Change to the building was about to come, however.  On December 28, 1912, the entire building was offered for lease, and in 1916 it was rented to partners Frank Mormando and Lawrence Lobesco.  The days of furs and silks was over.  The partners had just formed the American Waste Paper Co., "to deal in waste papers of all descriptions, according to The Waste Trade Journal.

The showrooms that had been deemed "handsome" a decade earlier, were converted to waste paper storage, and the storefront was altered with a loading dock.

A truck loading dock was installed at street level.  via the NYC Dept of Records & Information Services.

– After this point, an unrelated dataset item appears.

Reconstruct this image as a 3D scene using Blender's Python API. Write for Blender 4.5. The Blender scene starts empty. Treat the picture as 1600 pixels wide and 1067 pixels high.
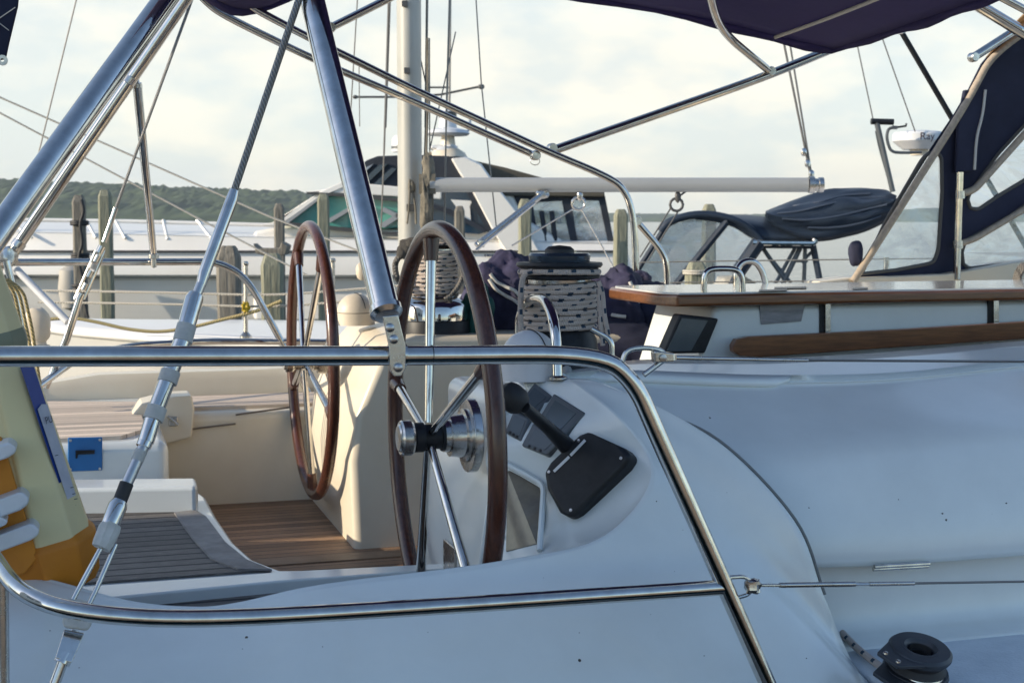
import bpy, math, random
from mathutils import Vector, Matrix, noise
from mathutils.geometry import tessellate_polygon
from mathutils.bvhtree import BVHTree
random.seed(7)
R = math.radians
scene = bpy.context.scene
# ---------------------------------------------------------------- camera
EYE = Vector((0, 0, 2.1))
FPX, CX, CY = 2222.2, 800.0, 533.5
PITCH = math.atan(188.5 / FPX)
cam_d = bpy.data.cameras.new('camera'); cam = bpy.data.objects.new('camera', cam_d)
scene.collection.objects.link(cam); scene.camera = cam
cam.location = EYE; cam.rotation_euler = (R(90) - PITCH, 0, 0)
cam_d.lens = 50; cam_d.sensor_width = 36; cam_d.clip_start = .05; cam_d.clip_end = 20000
cam_d.dof.use_dof = True; cam_d.dof.focus_distance = 2.9; cam_d.dof.aperture_fstop = 13
# ---------------------------------------------------------------- light
SUN_EL, SUN_AZ = R(19), R(-106)          # azimuth measured from +Y towards +X
w = bpy.data.worlds.new('World'); scene.world = w; w.use_nodes = True
wn, wl = w.node_tree.nodes, w.node_tree.links
wn.clear()
wo = wn.new('ShaderNodeOutputWorld'); bg = wn.new('ShaderNodeBackground')
sky = wn.new('ShaderNodeTexSky'); sky.sky_type = 'NISHITA'; sky.sun_disc = False
sky.sun_elevation = SUN_EL; sky.sun_rotation = SUN_AZ
sky.air_density = 1.0; sky.dust_density = .6; sky.ozone_density = 2.2
tc = wn.new('ShaderNodeTexCoord'); mp = wn.new('ShaderNodeMapping'); mp.inputs['Scale'].default_value = (1, 1, 4.5)
nz = wn.new('ShaderNodeTexNoise'); nz.inputs['Scale'].default_value = 3.3; nz.inputs['Detail'].default_value = 9; nz.inputs['Roughness'].default_value = .58
nz.inputs['Distortion'].default_value = .3
cr = wn.new('ShaderNodeValToRGB'); cr.color_ramp.elements[0].position = .40; cr.color_ramp.elements[1].position = .64
cr.color_ramp.elements[0].color = (.84,)*3 + (1,); cr.color_ramp.elements[1].color = (.97,)*3 + (1,)
nz2 = wn.new('ShaderNodeTexNoise'); nz2.inputs['Scale'].default_value = 14; nz2.inputs['Detail'].default_value = 8
cr2 = wn.new('ShaderNodeValToRGB'); cr2.color_ramp.elements[0].position = .40; cr2.color_ramp.elements[1].position = .62
cr2.color_ramp.elements[0].color = (3.85, 4.05, 3.85, 1); cr2.color_ramp.elements[1].color = (5.0, 4.75, 4.05, 1)
# thin cloud stays mostly towards the lake (north) side of the sky
sp = wn.new('ShaderNodeSeparateXYZ'); mr = wn.new('ShaderNodeMapRange')
mr.inputs['From Min'].default_value = -.1; mr.inputs['From Max'].default_value = .8
mr.inputs['To Min'].default_value = .0; mr.inputs['To Max'].default_value = 1.0
mz = wn.new('ShaderNodeMapRange'); mz.inputs['From Min'].default_value = .12; mz.inputs['From Max'].default_value = .45
mz.inputs['To Min'].default_value = 1.0; mz.inputs['To Max'].default_value = .12
mu = wn.new('ShaderNodeMath'); mu.operation = 'MULTIPLY'; mu2 = wn.new('ShaderNodeMath'); mu2.operation = 'MULTIPLY'
mx = wn.new('ShaderNodeMix'); mx.data_type = 'RGBA'
wl.new(tc.outputs['Generated'], mp.inputs['Vector']); wl.new(mp.outputs[0], nz.inputs['Vector']); mp2 = wn.new('ShaderNodeMapping'); mp2.inputs['Scale'].default_value = (1, 1, 2.2); wl.new(tc.outputs['Generated'], mp2.inputs['Vector']); wl.new(mp2.outputs[0], nz2.inputs['Vector'])
wl.new(nz.outputs['Fac'], cr.inputs[0]); wl.new(nz2.outputs['Fac'], cr2.inputs[0])
wl.new(tc.outputs['Generated'], sp.inputs[0]); wl.new(sp.outputs['Y'], mr.inputs['Value']); wl.new(sp.outputs['Z'], mz.inputs['Value'])
wl.new(cr.outputs[0], mu.inputs[0]); wl.new(mr.outputs[0], mu.inputs[1]); wl.new(mu.outputs[0], mu2.inputs[0]); wl.new(mz.outputs[0], mu2.inputs[1])
wl.new(mu2.outputs[0], mx.inputs['Factor']); wl.new(sky.outputs[0], mx.inputs['A']); wl.new(cr2.outputs[0], mx.inputs['B'])
wl.new(mx.outputs['Result'], bg.inputs['Color']); bg.inputs['Strength'].default_value = .15
wl.new(bg.outputs[0], wo.inputs[0])
sd = bpy.data.lights.new('sun', 'SUN'); sd.energy = 3.8; sd.angle = R(.6); sd.color = (1, .86, .66)
so = bpy.data.objects.new('sun', sd); scene.collection.objects.link(so)
sdir = Vector((math.sin(SUN_AZ) * math.cos(SUN_EL), math.cos(SUN_AZ) * math.cos(SUN_EL), math.sin(SUN_EL)))
so.rotation_euler = sdir.to_track_quat('Z', 'Y').to_euler()
scene.view_settings.view_transform = 'Standard'; scene.view_settings.look = 'None'
scene.view_settings.gamma = 1; scene.view_settings.exposure = 0.65
scene.render.engine = 'CYCLES'
# ---------------------------------------------------------------- picture to place
CP, SP_ = math.cos(PITCH), math.sin(PITCH)
def ray(px, py):
    a, b = (px - CX) / FPX, (CY - py) / FPX
    return Vector((a, CP + b * SP_, -SP_ + b * CP))
def PY(px, py, Y):
    d = ray(px, py); return EYE + d * (Y / d.y)
BETA = R(17); F = Vector((math.cos(BETA), math.sin(BETA), 0)); A = Vector((-math.sin(BETA), math.cos(BETA), 0))
C0 = Vector((-.40, 3.753, 0))
def L(u, v, z): return C0 + F * u + A * v + Vector((0, 0, z))
def BP(px, py, v):                    # a point of the yacht's fore-and-aft plane v
    d = ray(px, py); t = (v - (EYE - C0).dot(A)) / d.dot(A); return EYE + d * t
def BZ(px, py, z):
    d = ray(px, py); return EYE + d * ((z - EYE.z) / d.z)
def uvz(p): q = p - C0; return (q.dot(F), q.dot(A), p.z)
# ---------------------------------------------------------------- mesh tools
class MB:
    def __init__(s): s.v, s.f, s.uv, s.mi = [], [], {}, {}
    def add(s, vs, fs, uvs=None, mi=0):
        b = len(s.v); s.v += [Vector(p) for p in vs]
        for k, f in enumerate(fs):
            if uvs: s.uv[len(s.f)] = uvs[k]
            if mi: s.mi[len(s.f)] = mi
            s.f.append([b + i for i in f])
        return s
    def box(s, fn, a0, a1, b0, b1, c0, c1):
        p = [fn(a, b, c) for a in (a0, a1) for b in (b0, b1) for c in (c0, c1)]
        return s.add(p, [(0, 1, 3, 2), (4, 6, 7, 5), (0, 4, 5, 1), (2, 3, 7, 6), (0, 2, 6, 4), (1, 5, 7, 3)])
    def prism(s, pts, off, off0=None):        # outline -> thick plate, offset vector off
        pts = [Vector(p) for p in pts]; n = len(pts); off = Vector(off)
        if off0 is not None: pts = [p + Vector(off0) for p in pts]
        tri = tessellate_polygon([pts])
        return s.add(pts + [p + off for p in pts], [tuple(t) for t in tri] + [tuple(n + i for i in reversed(t)) for t in tri] +
                     [(i, (i + 1) % n, n + (i + 1) % n, n + i) for i in range(n)])
    def holed(s, loops, off):                 # outline with holes -> thick plate
        loops = [[Vector(p) for p in l] for l in loops]; off = Vector(off)
        flat = [p for l in loops for p in l]; n = len(flat); tri = tessellate_polygon(loops); fs = [tuple(t) for t in tri] + [tuple(n + i for i in reversed(t)) for t in tri]
        b = 0
        for l in loops:
            m = len(l); fs += [(b + i, b + (i + 1) % m, n + b + (i + 1) % m, n + b + i) for i in range(m)]; b += m
        return s.add(flat + [p + off for p in flat], fs)
    def loft(s, rings, closed=True, caps=True, uvs=False):
        n = len(rings[0]); vs = [p for r in rings for p in r]; fs = []; m = n if closed else n - 1
        for i in range(len(rings) - 1):
            for j in range(m):
                fs.append((i * n + j, i * n + (j + 1) % n, (i + 1) * n + (j + 1) % n, (i + 1) * n + j))
        s.add(vs, fs)
        if caps and closed:
            s.add(rings[0], [tuple(reversed(range(n)))]); s.add(rings[-1], [tuple(range(n))])
        return s
    def tube(s, pts, r, fil=0, n=16, caps=True, closed=False):
        pts = [Vector(p) for p in pts]; rr = r if isinstance(r, (list, tuple)) else None
        if fil: pts = fillet(pts, fil)
        m = len(pts)
        if rr and len(rr) != m: rr = [rr[0] + (rr[-1] - rr[0]) * i / (m - 1) for i in range(m)]
        T = []
        for i in range(m):
            a = pts[(i - 1) % m] if (closed or i) else pts[0]; b = pts[(i + 1) % m] if (closed or i < m - 1) else pts[-1]
            T.append((b - a).normalized())
        N = T[0].orthogonal().normalized(); rings = []; acc = 0; dist = []
        for i in range(m):
            if i: acc += (pts[i] - pts[i - 1]).length
            dist.append(acc)
            N = (N - T[i] * N.dot(T[i])).normalized(); B = T[i].cross(N); q = rr[i] if rr else r
            rings.append([pts[i] + (N * math.cos(2 * math.pi * k / n) + B * math.sin(2 * math.pi * k / n)) * q for k in range(n)])
        vs = [p for g in rings for p in g]; fs = []; us = []
        for i in range(m if closed else m - 1):
            i2 = (i + 1) % m; d2 = dist[i + 1] if i + 1 < m else acc + (pts[0] - pts[-1]).length
            for j in range(n):
                fs.append((i * n + j, i * n + (j + 1) % n, i2 * n + (j + 1) % n, i2 * n + j))
                us.append([(dist[i], j / n), (dist[i], (j + 1) / n), (d2, (j + 1) / n), (d2, j / n)])
        s.add(vs, fs, us)
        if caps and not closed:
            s.add(rings[0], [tuple(reversed(range(n)))]); s.add(rings[-1], [tuple(range(n))])
        return s
    def lathe(s, base, axis, prof, n=40, sx=1):   # prof: list of (radius, height along axis)
        base = Vector(base); axis = Vector(axis).normalized(); N = axis.orthogonal().normalized(); B = axis.cross(N)
        rings = [[base + axis * h + (N * math.cos(2 * math.pi * k / n) + B * math.sin(2 * math.pi * k / n)) * max(r, 1e-4) for k in range(n)] for r, h in prof]
        return s.loft(rings, caps=False)
    def grid(s, rows):
        n = len(rows[0]); vs = [p for r in rows for p in r]
        us = []; fs = []
        for i in range(len(rows) - 1):
            for j in range(n - 1):
                fs.append((i * n + j, i * n + j + 1, (i + 1) * n + j + 1, (i + 1) * n + j))
        return s.add(vs, fs)
    def blob(s, c, rad, seed=0, amp=.12, fr=3, n=28, e=.8, ax=None):
        c = Vector(c); rings = []
        for i in range(n // 2 + 1):
            th = math.pi * i / (n // 2); g = []
            for k in range(n):
                ph = 2 * math.pi * k / n
                sg = lambda x: math.copysign(abs(x) ** e, x)
                d = Vector((sg(math.sin(th)) * sg(math.cos(ph)), sg(math.sin(th)) * sg(math.sin(ph)), sg(math.cos(th))))
                q = 1 + amp * noise.noise(d * fr * .6 + Vector((seed * 7.3, 0, 0))) * 1.3 + amp * .6 * abs(noise.noise(d * fr * 1.7 + Vector((0, seed * 3.1, 0))))
                p = Vector((d.x * rad[0], d.y * rad[1], d.z * rad[2])) * q
                if ax: p = ax @ p
                g.append(c + p)
            rings.append(g)
        return s.loft(rings, caps=False)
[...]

In 1949 the Jones estate sold 70 Greene Street.  In reporting the transaction, The New York Times noted, "The building...has been owned by one family for almost 100 years."

It continued being used for waste paper purposes for most of the century.  In 1966 the J. P. Waste Co., Inc. occupied the building.  But change, again, was coming.

In 1983, as the Soho district was rapidly becoming the artistic center of Manhattan, the upper floors of 70 Greene Street were converted to the joint living/working quarters of artists.  The loading dock was removed and that year the Friedus-Ordover Gallery moved in.  It exhibited photography, sculpture and painting.

In 1985 the Rosa Esman Gallery moved into the building.  One of its early exhibitions was "East Village Funktional," described by The New York Times as "Zany art for today."  Esman explained, "The pieces are by East Village artists and have nothing to do with modernism or post-modernism.  If anything, it's kitsch."  The Rosa Esman Gallery remained in the space through 1990.

A much different ground floor tenant arrived in 2010 when Technogym, an Italian maker of "high-concept fitness equipment," as described by The New York Times in October that year, moved in.  It still occupies the space.



The brick-and-stone building that got a 1872 maker-over after its scandalous past stands out among its cast iron neighbors on the Soho block.